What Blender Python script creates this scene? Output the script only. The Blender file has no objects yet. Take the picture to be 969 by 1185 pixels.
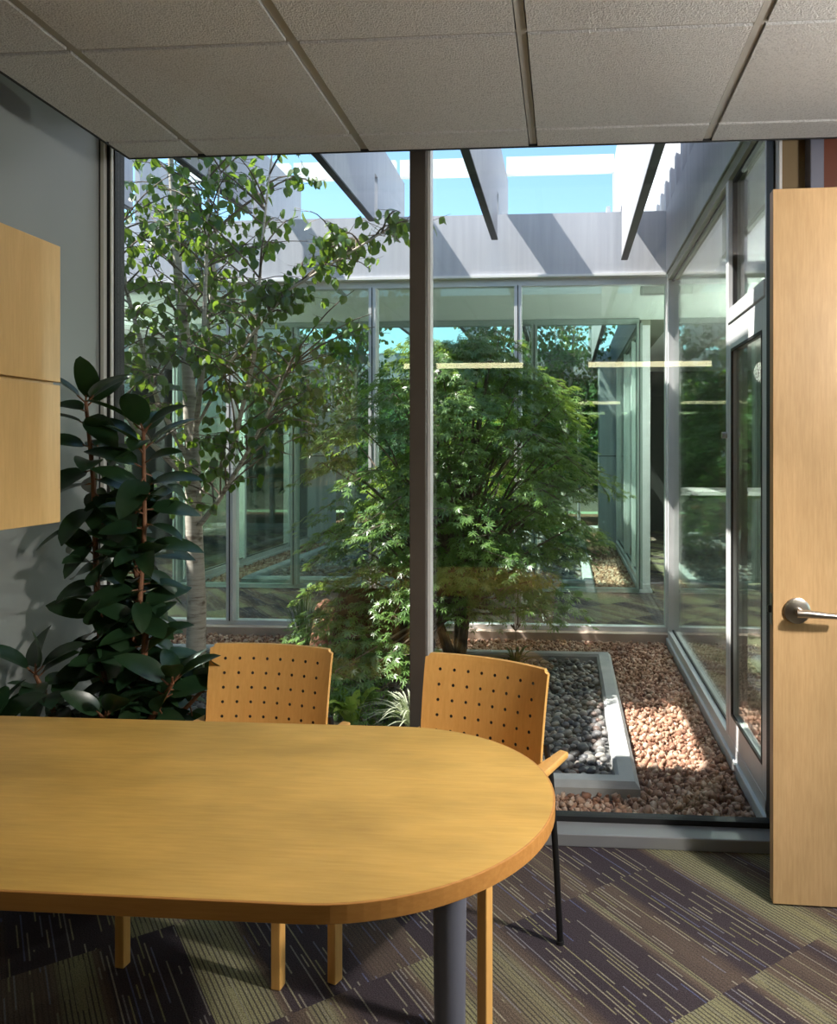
import bpy, math, random
import numpy as np
from mathutils import Vector, Matrix
random.seed(7); RNG = np.random.default_rng(7)
sc = bpy.context.scene
col = sc.collection
pi = math.pi

# ------------------------------------------------------------------ helpers
class MB:
    def __init__(s): s.v = []; s.f = []
    def box(s, x0, x1, y0, y1, z0, z1):
        n = len(s.v)
        s.v += [(x0,y0,z0),(x1,y0,z0),(x1,y1,z0),(x0,y1,z0),(x0,y0,z1),(x1,y0,z1),(x1,y1,z1),(x0,y1,z1)]
        s.f += [tuple(n+i for i in q) for q in ((0,3,2,1),(4,5,6,7),(0,1,5,4),(1,2,6,5),(2,3,7,6),(3,0,4,7))]
        return s
    def prism(s, pts, z0, z1):                      # pts: CCW outline in xy
        n = len(s.v); k = len(pts)
        s.v += [(x,y,z0) for x,y in pts] + [(x,y,z1) for x,y in pts]
        s.f += [tuple(n+i for i in reversed(range(k))), tuple(n+k+i for i in range(k))]
        s.f += [(n+i, n+(i+1)%k, n+k+(i+1)%k, n+k+i) for i in range(k)]
        return s
    def tube(s, pts, rad, seg=8, cap=True):
        pts = [Vector(p) for p in pts]
        if not hasattr(rad, '__len__'): rad = [rad]*len(pts)
        base = len(s.v); a = None
        for i, p in enumerate(pts):
            t = (pts[min(i+1,len(pts)-1)] - pts[max(i-1,0)])
            if t.length < 1e-9: t = Vector((0,0,1))
            t.normalize()
            if a is None:
                a = t.orthogonal().normalized()
            else:
                a = (a - t*a.dot(t)); a = a.normalized() if a.length > 1e-6 else t.orthogonal().normalized()
            b = t.cross(a)
            for k in range(seg):
                w = 2*pi*k/seg
                s.v.append(tuple(p + (a*math.cos(w)+b*math.sin(w))*rad[i]))
        for i in range(len(pts)-1):
            for k in range(seg):
                s.f.append((base+i*seg+k, base+i*seg+(k+1)%seg, base+(i+1)*seg+(k+1)%seg, base+(i+1)*seg+k))
        if cap:
            s.f.append(tuple(base+k for k in reversed(range(seg))))
            e = base+(len(pts)-1)*seg
            s.f.append(tuple(e+k for k in range(seg)))
        return s
    def lathe(s, prof, cx=0, cy=0, seg=32):         # prof: (r,z) upward
        s.tube([(cx,cy,z) for r,z in prof], [max(r,1e-4) for r,z in prof], seg)
        return s
    def build(s, name, mat, parent=None, loc=None, smooth=False, bevel=0, seg=2, origin=None, weld=False):
        me = bpy.data.meshes.new(name)
        V = s.v
        off = Vector((0,0,0))
        if loc is not None: off = Vector(loc)
        if loc is None and origin is None and parent is None and V:
            xs = [p[0] for p in V]; ys = [p[1] for p in V]; zs = [p[2] for p in V]
            off = Vector(((min(xs)+max(xs))/2, (min(ys)+max(ys))/2, min(zs)))
        if parent is not None and loc is None: off = Vector((0,0,0))
        me.from_pydata([(p[0]-off.x, p[1]-off.y, p[2]-off.z) for p in V], [], s.f)
        me.materials.append(mat)
        if smooth:
            me.polygons.foreach_set('use_smooth', [True]*len(me.polygons))
            me.set_sharp_from_angle(angle=math.radians(40))
        me.update()
        o = bpy.data.objects.new(name, me); col.objects.link(o)
        o.location = off
        if parent is not None:
            o.parent = parent
            o.location = off
        if bevel:
            m = o.modifiers.new('bevel', 'BEVEL'); m.width = bevel; m.segments = seg; m.limit_method = 'ANGLE'; m.angle_limit = math.radians(35)
        return o

def B(*boxes):
    m = MB()
    for b in boxes: m.box(*b)
    return m
def tag(o, label, cat, group=None, kind=None):
    o['label'] = label
    if cat: o['category'] = cat
    if group: o['group'] = group
    if kind: o['kind'] = kind
    return o
def empty(name, loc, rz=0):
    o = bpy.data.objects.new(name, None); o.empty_display_size = .1; col.objects.link(o)
    o.location = loc; o.rotation_euler = (0,0,rz); return o
def struct(o, label=None):
    o['kind'] = 'structure'
    if label: o['label'] = label
    return o
def wparts(root, parts):
    """parts in world coordinates under an unrotated root"""
    out = []
    for nm, mb, mat, kw in parts:
        L = root.location
        mb.v = [(p[0]-L.x, p[1]-L.y, p[2]-L.z) for p in mb.v]
        out.append(mb.build(nm, mat, root, **kw))
    return out
def copy_tree(o, parent=None):
    c = o.copy(); col.objects.link(c); c.parent = parent
    for ch in [x for x in bpy.data.objects if x.parent == o]: copy_tree(ch, c)
    return c
def np_mesh(name, V, F, mat, parent=None, loc=(0,0,0), smooth=False):
    """V (n,3) array, F (m,k) array all same k"""
    me = bpy.data.meshes.new(name)
    m, k = F.shape
    me.vertices.add(len(V)); me.vertices.foreach_set('co', V.astype(np.float32).ravel())
    me.loops.add(m*k); me.loops.foreach_set('vertex_index', F.astype(np.int32).ravel())
    me.polygons.add(m); me.polygons.foreach_set('loop_start', np.arange(0, m*k, k, dtype=np.int32))
    me.polygons.foreach_set('loop_total', np.full(m, k, dtype=np.int32))
    if smooth: me.polygons.foreach_set('use_smooth', [True]*m)
    me.materials.append(mat); me.update(calc_edges=True); me.validate()
    o = bpy.data.objects.new(name, me); col.objects.link(o); o.location = loc; o.parent = parent
    return o
def frames(D, N):
    """tip direction D, normal N -> rotation matrices with columns (side, tip, normal)"""
    D = D/np.linalg.norm(D, axis=1, keepdims=True)
    S = np.cross(D, N); S /= np.maximum(np.linalg.norm(S, axis=1, keepdims=True), 1e-6)
    N2 = np.cross(S, D)
    return np.stack([S, D, N2], axis=2)
def scatter(tv, tf, P, R, S):
    n = len(P); k = len(tv)
    V = np.einsum('nij,kj->nki', R, tv)*S[:,None,None] + P[:,None,:]
    F = (tf[None,:,:] + (np.arange(n)*k)[:,None,None]).reshape(-1, tf.shape[1])
    return V.reshape(-1,3), F

# ------------------------------------------------------------------ materials
def mat(name, color, rough=.5, metal=0, spec=.5):
    m = bpy.data.materials.new(name); m.use_nodes = True
    b = m.node_tree.nodes['Principled BSDF']
    b.inputs['Base Color'].default_value = (*color, 1); b.inputs['Roughness'].default_value = rough
    b.inputs['Metallic'].default_value = metal; b.inputs['Specular IOR Level'].default_value = spec
    return m
class G:
    def __init__(s, m): s.t = m.node_tree; s.n = s.t.nodes; s.l = s.t.links; s.bsdf = s.n.get('Principled BSDF')
    def new(s, t, **kw):
        n = s.n.new(t)
        for k, v in kw.items(): setattr(n, k, v)
        return n
    def link(s, a, b): s.l.new(a, b)
    def coord(s, kind='Object', scale=(1,1,1), rot=(0,0,0), loc=(0,0,0)):
        c = s.new('ShaderNodeTexCoord'); mp = s.new('ShaderNodeMapping')
        mp.inputs['Scale'].default_value = scale; mp.inputs['Rotation'].default_value = rot; mp.inputs['Location'].default_value = loc
        s.link(c.outputs[kind], mp.inputs[0]); return mp.outputs[0]
    def noise(s, vec, scale, detail=2, rough=.5, dim='3D'):
        n = s.new('ShaderNodeTexNoise'); n.noise_dimensions = dim
        n.inputs['Scale'].default_value = scale; n.inputs['Detail'].default_value = detail; n.inputs['Roughness'].default_value = rough
        if dim == '1D': s.link(vec, n.inputs['W'])
        else: s.link(vec, n.inputs['Vector'])
        return n.outputs['Fac']
    def ramp(s, fac, stops, interp='LINEAR'):
        r = s.new('ShaderNodeValToRGB'); r.color_ramp.interpolation = interp
        e = r.color_ramp.elements
        while len(e) < len(stops): e.new(.5)
        for i, (p, c) in enumerate(stops):
            e[i].position = p; e[i].color = (*c, 1) if len(c) == 3 else c
        s.link(fac, r.inputs[0]); return r.outputs[0]
    def math(s, op, a, b=None, c=None):
        n = s.new('ShaderNodeMath', operation=op)
        for i, x in enumerate((a, b, c)):
            if x is None: continue
            if isinstance(x, (int, float)): n.inputs[i].default_value = x
            else: s.link(x, n.inputs[i])
        return n.outputs[0]
    def mix(s, fac, a, b, mode='MIX'):
        n = s.new('ShaderNodeMix', data_type='RGBA', blend_type=mode)
        for i, x in ((0,fac),(6,a),(7,b)):
            if isinstance(x, (int, float)): n.inputs[i].default_value = x
            elif isinstance(x, tuple): n.inputs[i].default_value = (*x, 1)
            else: s.link(x, n.inputs[i])
        return n.outputs[2]
    def bump(s, h, strength=.3, dist=.01):
        b = s.new('ShaderNodeBump'); b.inputs['Strength'].default_value = strength; b.inputs['Distance'].default_value = dist
        s.link(h, b.inputs['Height']); s.link(b.outputs[0], s.bsdf.inputs['Normal'])
def varied(name, c1, c2, scale=5, rough=.6, spec=.4, bump=0, bscale=60, bdist=.005, stretch=(1,1,1), metal=0, detail=4):
    m = mat(name, c1, rough, metal, spec); g = G(m)
    v = g.coord('Object', stretch)
    g.link(g.ramp(g.noise(v, scale, detail), [(.3,c1),(.7,c2)]), g.bsdf.inputs['Base Color'])
    if bump: g.bump(g.noise(v, bscale, 3), bump, bdist)
    return m
def wood(name, c1, c2, axis='X', rough=.35, spec=.5, blotch=.25, coat=0):
    """maple veneer: fine straight grain and soft blotches"""
    m = mat(name, c1, rough, 0, spec); g = G(m)
    st = {'X':(1.2,14,14),'Y':(14,1.2,14),'Z':(14,14,1.0)}[axis]
    v = g.coord('Object', st)
    fine = g.noise(v, 9, 5, .65)
    v2 = g.coord('Object', {'X':(1,2.2,2.2),'Y':(2.2,1,2.2),'Z':(2,2,.8)}[axis])
    bl = g.noise(v2, 3.2, 3, .55)
    mid = tuple((a+b)/2 for a, b in zip(c1, c2))
    c = g.ramp(fine, [(.3,c2),(.5,mid),(.68,c1)])
    d = g.ramp(bl, [(.32,(1-blotch,)*2+(1-blotch*1.15,)),(.62,(1,1,1))])
    g.link(g.mix(1.0, c, d, 'MULTIPLY'), g.bsdf.inputs['Base Color'])
    g.bsdf.inputs['Coat Weight'].default_value = coat; g.bsdf.inputs['Coat Roughness'].default_value = .25
    g.bump(fine, .04, .002)
    return m
def glass(name, tint=(.97,.99,.975)):
    m = bpy.data.materials.new(name); m.use_nodes = True; g = G(m); g.n.clear()
    out = g.new('ShaderNodeOutputMaterial'); mx = g.new('ShaderNodeMixShader')
    tr = g.new('ShaderNodeBsdfTransparent'); tr.inputs[0].default_value = (*tint, 1)
    gl = g.new('ShaderNodeBsdfGlossy'); gl.inputs['Roughness'].default_value = 0; gl.inputs[0].default_value = (1,1,1,1)
    fr = g.new('ShaderNodeFresnel'); ge = g.new('ShaderNodeNewGeometry')
    ior = g.math('MULTIPLY_ADD', ge.outputs['Backfacing'], -(1.52-1/1.52), 1.52)
    g.link(ior, fr.inputs['IOR']); g.link(fr.outputs[0], mx.inputs[0]); g.link(tr.outputs[0], mx.inputs[1]); g.link(gl.outputs[0], mx.inputs[2])
    g.link(mx.outputs[0], out.inputs[0]); return m
def leafmat(name, c1, c2, trans, tw=.35, rough=.45, spec=.5, scale=9):
    m = mat(name, c1, rough, 0, spec); g = G(m)
    v = g.coord('Object')
    cc = g.ramp(g.noise(v, scale, 3), [(.35,c1),(.65,c2)])
    g.link(cc, g.bsdf.inputs['Base Color'])
    t = g.new('ShaderNodeBsdfTranslucent'); t.inputs[0].default_value = (*trans, 1)
    mx = g.new('ShaderNodeMixShader'); mx.inputs[0].default_value = tw
    out = g.n['Material Output']
    g.link(g.bsdf.outputs[0], mx.inputs[1]); g.link(t.outputs[0], mx.inputs[2]); g.link(mx.outputs[0], out.inputs[0])
    return m
def emis(name, color, s):
    m = bpy.data.materials.new(name); m.use_nodes = True; g = G(m)
    g.bsdf.inputs['Base Color'].default_value = (.8,.8,.8,1)
    g.bsdf.inputs['Emission Color'].default_value = (*color, 1); g.bsdf.inputs['Emission Strength'].default_value = s
    return m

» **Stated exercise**
Pictures are excluded: retype only the lines from the beginning of the listing above through the line with "pi = math.pi", both included.

» **Correct answer**
What Blender Python script creates this scene? Output the script only. The Blender file has no objects yet. Take the picture to be 969 by 1185 pixels.
import bpy, math, random
import numpy as np
from mathutils import Vector, Matrix
random.seed(7); RNG = np.random.default_rng(7)
sc = bpy.context.scene
col = sc.collection
pi = math.pi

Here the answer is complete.